There is evidence that federal charging practices vary across district courts, according to experts who say that several court characteristics impact what charges might be pursued for similarly situated defendants. UTSA professors of public policy Richard Hartley and Rob Tillyer have studied what factors affect the determination by prosecutors to decline to charge someone arrested for a federal crime.

“We know that decisions made by prosecutors are highly discretionary and that these decisions affect later stage decisions such as those of sentencing judges.”

Research regarding decision making in federal criminal courts has revealed disparities related to charging decisions, charge reductions, guilty pleas, pleas rewards, trial penalties, selection processes in screening, and between prosecutor variation in plea bargaining. The purpose of the UTSA research is to understand prosecutorial discretion and its influence as gatekeeper of the federal criminal justice system and whether this might benefit or disadvantage certain types of defendants.

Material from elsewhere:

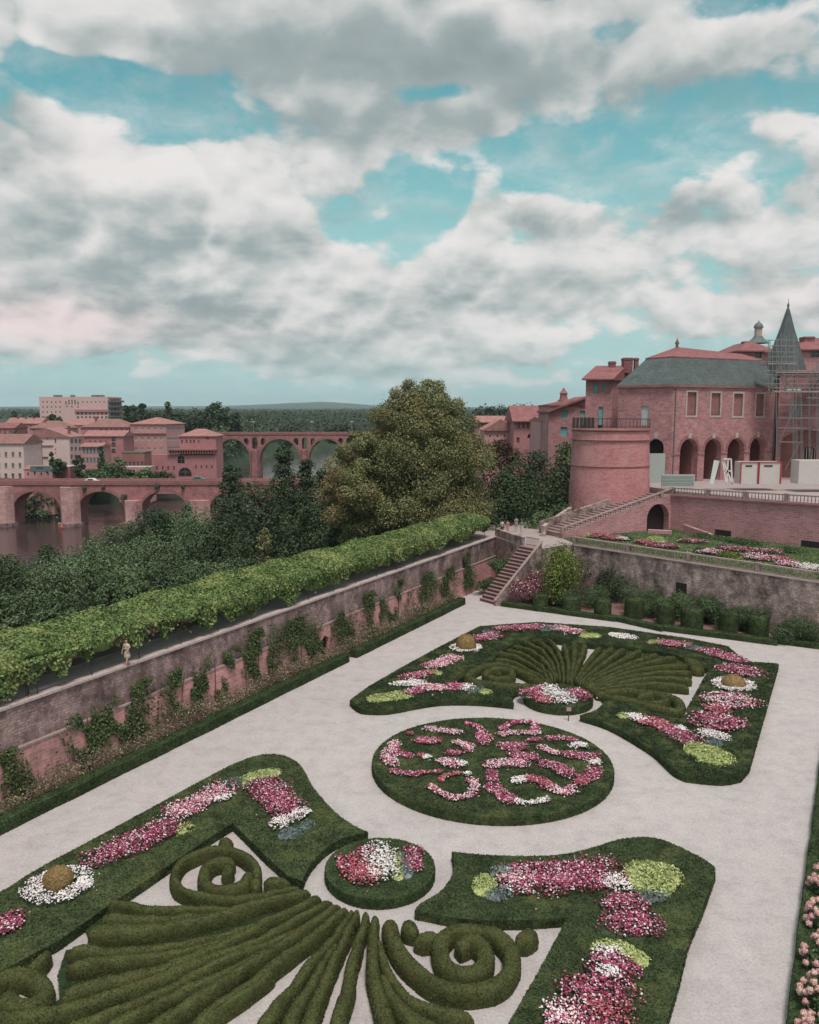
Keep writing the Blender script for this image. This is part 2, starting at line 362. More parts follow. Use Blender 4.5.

Reporting their work in the journal Justice Quarterly, Hartley and Tillyer examined charges and prosecutor’s decisions to decline to pursue a case. “We know that the decisions made by prosecutors [prosecutorial decisions] are highly discretionary and that these decisions affect later stage decisions such as those of sentencing judges,” says Hartley. “However, one of the main obstacles in exploring these cumulative effects has been the lack of, or availability of, data.”

To overcome the limitation of a lack of knowledge of prosecutorial decisions, the researchers linked data on federal arrests to data on prosecutorial charging decisions producing a data set that covers 10 years and has nearly 1 million cases. The source of the data sets they merged is the Federal Justice Statistics database house within the National Archive of Criminal Justice Data.

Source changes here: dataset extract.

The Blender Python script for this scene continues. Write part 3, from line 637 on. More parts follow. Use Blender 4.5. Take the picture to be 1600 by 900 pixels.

The research showed that federal prosecutors declined to prosecute in about one quarter of all cases across the 10 years of data, but this percentage varied by type of offense. Violent and drug cases were most likely to be declined for prosecution, while immigration offenses had the highest likelihood to be prosecuted.

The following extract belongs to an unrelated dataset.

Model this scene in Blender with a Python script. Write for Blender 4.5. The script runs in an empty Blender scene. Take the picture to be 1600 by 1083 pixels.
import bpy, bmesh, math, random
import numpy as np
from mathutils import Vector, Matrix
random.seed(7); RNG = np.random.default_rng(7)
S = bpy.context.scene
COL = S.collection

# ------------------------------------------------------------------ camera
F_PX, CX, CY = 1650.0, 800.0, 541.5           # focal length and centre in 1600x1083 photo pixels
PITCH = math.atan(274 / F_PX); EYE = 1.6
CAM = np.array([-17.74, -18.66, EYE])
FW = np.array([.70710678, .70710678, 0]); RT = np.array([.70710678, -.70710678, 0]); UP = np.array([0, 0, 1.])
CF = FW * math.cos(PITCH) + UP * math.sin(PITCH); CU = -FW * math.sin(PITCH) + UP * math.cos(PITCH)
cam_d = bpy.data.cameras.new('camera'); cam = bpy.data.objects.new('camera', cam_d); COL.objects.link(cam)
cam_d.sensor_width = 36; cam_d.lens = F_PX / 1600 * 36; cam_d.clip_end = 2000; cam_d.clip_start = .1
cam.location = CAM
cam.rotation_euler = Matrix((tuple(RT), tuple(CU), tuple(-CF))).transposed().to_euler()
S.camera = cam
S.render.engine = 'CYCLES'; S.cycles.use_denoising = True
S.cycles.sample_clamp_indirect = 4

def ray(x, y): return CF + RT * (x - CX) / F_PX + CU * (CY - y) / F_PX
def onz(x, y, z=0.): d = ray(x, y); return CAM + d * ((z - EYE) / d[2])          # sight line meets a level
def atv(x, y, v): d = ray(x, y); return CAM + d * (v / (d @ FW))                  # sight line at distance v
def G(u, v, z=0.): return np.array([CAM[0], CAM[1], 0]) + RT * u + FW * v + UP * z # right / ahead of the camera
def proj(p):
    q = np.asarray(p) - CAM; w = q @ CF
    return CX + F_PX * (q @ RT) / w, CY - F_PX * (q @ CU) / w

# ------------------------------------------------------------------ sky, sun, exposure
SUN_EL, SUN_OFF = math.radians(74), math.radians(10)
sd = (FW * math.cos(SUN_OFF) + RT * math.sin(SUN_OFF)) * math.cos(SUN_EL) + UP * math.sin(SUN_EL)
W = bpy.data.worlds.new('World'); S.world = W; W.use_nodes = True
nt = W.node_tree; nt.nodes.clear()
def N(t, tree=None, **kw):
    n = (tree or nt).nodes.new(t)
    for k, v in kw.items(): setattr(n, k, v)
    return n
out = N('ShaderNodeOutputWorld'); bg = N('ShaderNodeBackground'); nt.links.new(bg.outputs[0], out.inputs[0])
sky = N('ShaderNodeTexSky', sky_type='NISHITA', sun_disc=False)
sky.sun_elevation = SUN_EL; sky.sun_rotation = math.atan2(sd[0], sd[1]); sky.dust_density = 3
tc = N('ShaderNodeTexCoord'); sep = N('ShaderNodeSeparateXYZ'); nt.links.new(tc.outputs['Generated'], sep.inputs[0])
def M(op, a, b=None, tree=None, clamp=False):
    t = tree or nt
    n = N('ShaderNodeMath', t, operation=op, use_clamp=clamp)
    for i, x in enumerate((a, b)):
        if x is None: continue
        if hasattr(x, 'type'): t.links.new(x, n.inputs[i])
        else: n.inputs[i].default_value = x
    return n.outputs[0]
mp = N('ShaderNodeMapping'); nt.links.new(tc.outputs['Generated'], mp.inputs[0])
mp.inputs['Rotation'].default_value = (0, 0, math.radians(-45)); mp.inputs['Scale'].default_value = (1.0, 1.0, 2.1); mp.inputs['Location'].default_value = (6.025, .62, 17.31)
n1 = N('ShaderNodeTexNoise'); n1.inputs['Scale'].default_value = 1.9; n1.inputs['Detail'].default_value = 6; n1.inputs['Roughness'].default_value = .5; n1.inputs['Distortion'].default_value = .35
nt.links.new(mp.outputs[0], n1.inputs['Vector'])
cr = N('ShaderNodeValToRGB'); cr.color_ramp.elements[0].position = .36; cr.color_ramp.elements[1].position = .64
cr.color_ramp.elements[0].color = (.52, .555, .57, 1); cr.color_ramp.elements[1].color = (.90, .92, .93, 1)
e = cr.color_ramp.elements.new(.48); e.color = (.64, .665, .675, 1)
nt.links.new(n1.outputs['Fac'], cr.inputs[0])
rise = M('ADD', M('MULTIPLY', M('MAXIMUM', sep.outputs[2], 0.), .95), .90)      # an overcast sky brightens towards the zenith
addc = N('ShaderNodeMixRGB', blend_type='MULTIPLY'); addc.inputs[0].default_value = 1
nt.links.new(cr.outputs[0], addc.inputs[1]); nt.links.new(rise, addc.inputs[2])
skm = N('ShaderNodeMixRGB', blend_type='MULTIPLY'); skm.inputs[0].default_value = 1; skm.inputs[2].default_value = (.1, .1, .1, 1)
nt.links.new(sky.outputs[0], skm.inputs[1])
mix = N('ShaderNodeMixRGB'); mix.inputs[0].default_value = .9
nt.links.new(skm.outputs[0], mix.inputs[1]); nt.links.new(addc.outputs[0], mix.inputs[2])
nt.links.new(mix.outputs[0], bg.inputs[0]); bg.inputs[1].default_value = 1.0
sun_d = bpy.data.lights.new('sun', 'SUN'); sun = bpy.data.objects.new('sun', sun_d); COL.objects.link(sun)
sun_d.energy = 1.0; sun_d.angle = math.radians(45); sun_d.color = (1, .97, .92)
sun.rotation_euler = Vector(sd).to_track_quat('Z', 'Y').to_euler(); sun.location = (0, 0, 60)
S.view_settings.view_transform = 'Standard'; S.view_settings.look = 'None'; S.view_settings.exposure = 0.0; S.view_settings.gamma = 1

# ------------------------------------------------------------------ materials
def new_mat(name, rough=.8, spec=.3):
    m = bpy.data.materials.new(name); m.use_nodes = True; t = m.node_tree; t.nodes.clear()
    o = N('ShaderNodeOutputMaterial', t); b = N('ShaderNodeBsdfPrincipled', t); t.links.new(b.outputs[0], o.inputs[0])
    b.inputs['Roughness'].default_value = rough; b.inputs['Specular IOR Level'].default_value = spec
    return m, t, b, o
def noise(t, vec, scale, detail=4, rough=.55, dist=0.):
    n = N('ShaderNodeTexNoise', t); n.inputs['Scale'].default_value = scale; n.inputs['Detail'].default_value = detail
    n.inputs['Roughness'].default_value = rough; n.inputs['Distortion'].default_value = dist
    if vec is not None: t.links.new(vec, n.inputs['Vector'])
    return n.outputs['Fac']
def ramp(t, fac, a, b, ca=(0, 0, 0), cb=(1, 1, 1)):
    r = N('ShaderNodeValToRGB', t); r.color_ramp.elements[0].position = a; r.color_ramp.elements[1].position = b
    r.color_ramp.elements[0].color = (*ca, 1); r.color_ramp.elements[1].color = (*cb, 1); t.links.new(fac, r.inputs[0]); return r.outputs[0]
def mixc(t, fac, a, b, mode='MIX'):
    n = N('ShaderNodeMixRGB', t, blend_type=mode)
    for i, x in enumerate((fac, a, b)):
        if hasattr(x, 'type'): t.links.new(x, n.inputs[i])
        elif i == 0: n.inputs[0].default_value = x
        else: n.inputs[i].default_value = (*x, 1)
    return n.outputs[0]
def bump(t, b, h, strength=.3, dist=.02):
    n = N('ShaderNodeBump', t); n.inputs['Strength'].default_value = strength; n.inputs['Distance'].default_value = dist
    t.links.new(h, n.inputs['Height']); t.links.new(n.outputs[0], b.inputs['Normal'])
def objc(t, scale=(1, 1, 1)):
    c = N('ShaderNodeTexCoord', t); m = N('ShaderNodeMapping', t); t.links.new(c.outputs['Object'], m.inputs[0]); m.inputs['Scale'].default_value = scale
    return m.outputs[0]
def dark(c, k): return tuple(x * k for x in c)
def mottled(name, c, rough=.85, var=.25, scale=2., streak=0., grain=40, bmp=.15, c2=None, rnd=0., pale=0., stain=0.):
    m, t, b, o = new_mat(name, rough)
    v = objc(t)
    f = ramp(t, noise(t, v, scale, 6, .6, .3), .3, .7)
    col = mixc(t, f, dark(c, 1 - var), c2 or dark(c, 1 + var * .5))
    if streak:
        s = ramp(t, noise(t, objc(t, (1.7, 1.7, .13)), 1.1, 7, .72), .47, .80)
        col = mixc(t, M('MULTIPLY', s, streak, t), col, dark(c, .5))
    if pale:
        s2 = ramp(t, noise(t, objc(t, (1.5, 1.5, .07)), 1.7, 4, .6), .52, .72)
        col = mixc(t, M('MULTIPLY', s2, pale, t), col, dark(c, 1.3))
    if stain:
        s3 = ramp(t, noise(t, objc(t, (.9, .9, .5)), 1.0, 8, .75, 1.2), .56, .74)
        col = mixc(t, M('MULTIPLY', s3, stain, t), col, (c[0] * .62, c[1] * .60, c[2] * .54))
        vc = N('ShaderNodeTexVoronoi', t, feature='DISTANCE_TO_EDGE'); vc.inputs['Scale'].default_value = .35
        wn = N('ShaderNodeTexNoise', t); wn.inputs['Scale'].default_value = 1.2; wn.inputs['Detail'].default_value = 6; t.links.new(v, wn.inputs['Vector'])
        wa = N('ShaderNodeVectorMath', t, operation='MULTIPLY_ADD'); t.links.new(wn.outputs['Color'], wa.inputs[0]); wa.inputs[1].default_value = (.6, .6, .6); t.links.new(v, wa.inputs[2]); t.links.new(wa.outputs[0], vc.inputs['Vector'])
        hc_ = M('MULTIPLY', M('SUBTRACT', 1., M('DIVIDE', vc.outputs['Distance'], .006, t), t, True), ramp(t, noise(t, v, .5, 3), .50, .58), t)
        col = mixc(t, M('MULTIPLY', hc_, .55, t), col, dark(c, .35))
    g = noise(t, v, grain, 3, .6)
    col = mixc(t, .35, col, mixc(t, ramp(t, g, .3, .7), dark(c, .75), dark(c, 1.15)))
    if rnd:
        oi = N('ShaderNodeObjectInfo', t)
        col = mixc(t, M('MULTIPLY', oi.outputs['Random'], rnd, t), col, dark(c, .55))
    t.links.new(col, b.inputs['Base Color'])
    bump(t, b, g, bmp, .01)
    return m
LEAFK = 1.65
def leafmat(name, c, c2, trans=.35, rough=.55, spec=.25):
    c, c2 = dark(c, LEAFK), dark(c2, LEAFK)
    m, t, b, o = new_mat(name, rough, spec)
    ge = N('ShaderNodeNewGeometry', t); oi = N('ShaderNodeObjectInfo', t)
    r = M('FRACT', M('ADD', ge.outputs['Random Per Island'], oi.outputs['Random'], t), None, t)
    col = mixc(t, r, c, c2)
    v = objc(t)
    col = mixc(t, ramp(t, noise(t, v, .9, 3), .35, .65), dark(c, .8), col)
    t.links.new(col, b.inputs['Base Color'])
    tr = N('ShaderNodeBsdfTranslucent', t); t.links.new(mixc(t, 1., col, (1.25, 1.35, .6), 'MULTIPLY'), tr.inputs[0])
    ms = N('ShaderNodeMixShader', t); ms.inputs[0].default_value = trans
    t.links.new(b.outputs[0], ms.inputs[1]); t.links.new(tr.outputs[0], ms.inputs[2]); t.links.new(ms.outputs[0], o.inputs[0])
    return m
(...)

Regarding legally relevant factors, the researchers found offenders with more charges were more likely to have their case declined for prosecution in a federal court. Part of the explanation for this might be that in the federal system 90% of defendants plead guilty through some sort of plea agreement. Having more charges against you, therefore, may increase the possibility that defendants do not enter into a plea agreement and the prosecutor has to examine how the case might be viewed at trial, which could result in a higher likelihood of declining to prosecute the case. It may also be that a state- or county-level prosecutor agrees to prosecute the case due to overlapping jurisdiction and therefore the federal prosecutor declines to prosecute the case in federal court.

The UTSA researchers also found some differences in these decisions across gender and race. Their analyses revealed that men and nonwhite defendants were more likely to have their cases declined for prosecution; however, men also made up 90% of offenders in the data.